The Disconnect Between Education and Employer Needs

by Michael Haberman on May 26, 2011 · 0 comments


Several years ago I served on an advisory board for a local educational system on what business were looking for in students. They perceived a disconnect between what high school students were learning and what businesses needed. It was a minor program directed at things like what type of software students on the business track should be using. It was minor because that was before the economy tanked and all the kids could get jobs because employers needed bodies. Today, however, we all know that workers are plentiful, but what is missing is the skill sets that are needed. There appears to be a major disconnect between education and employer needs that is being missed.

The Herman Trend Report reports “In spite of persistently high unemployment levels, employers around the world are having increasing difficulty recruiting the people they need. Just last week, ManpowerGroup released the results of its sixth-annual Talent Shortage Survey.” This is a Global Survey which found that 34% of employers around the world are having a hard time filling positions. However, some countries are having more difficulty than other. “…having the most difficulty finding the right people to fill jobs in Japan (80 percent), India (67 percent), and Brazil (57 percent). In the US, 52 percent of employers are experiencing difficulty filling mission-critical positions within their organizations.

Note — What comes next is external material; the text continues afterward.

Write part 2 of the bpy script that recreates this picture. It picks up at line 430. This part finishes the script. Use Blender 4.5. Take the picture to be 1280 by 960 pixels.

There are two dynamics going on here. Due to the downturn in the economy there are a large number of “experienced” workers looking for work. The problem is that these workers do not have the skill sets that are needed in today’s jobs. Technology skills needs have outstripped workers keeping their skills current. (Which is not really not difficult to do, most people in the US make little or no attempt to personally keep their skills current.)

The second dynamic is that children are not coming out of educational programs, be they college or high school or the equivalent, prepared to take on roles in companies. There is no connection between the two largest segments of society designed to make the world a better place to live. As the Manpower report says “A mere 6 percent of employers is working more closely with educational institutions to create curriculums that close knowledge gaps. This small percentage represents a major missed opportunity for employers, especially now when many colleges and universities are seeking this partnership.”

There appears to be resistance on both sides, probably more so on the business side, but also on the educational side. Businesses, coming out of the ressession don’t want to spend money. The report says “Moreover, about three-quarters of employers globally cite a lack of experience, skills, or knowledge as the primary reason for their difficulty recruiting. However, only one in five employers is concentrating on training and development to fill the gap.” Did you read that? Only ONE IN FIVE! I think that is a problem.

I realize that the educational institutions are not set up to supply businesses with workers, but they need to be doing a better job in some aspects. And businesses need to do a better job of making sure they educate their workers. Obviously the days of “the strength of your arm and the sweat of your brow” are over with. If we want people with technical skills then we need to do something to prepare them. There are many trade schools that are willing help train people that we should be making good use of.

Naturally, a third party in this is the worker. Peter Drucker says that ultimately the responsibility for someone’s skill level is that of the worker. But I will write more on this later.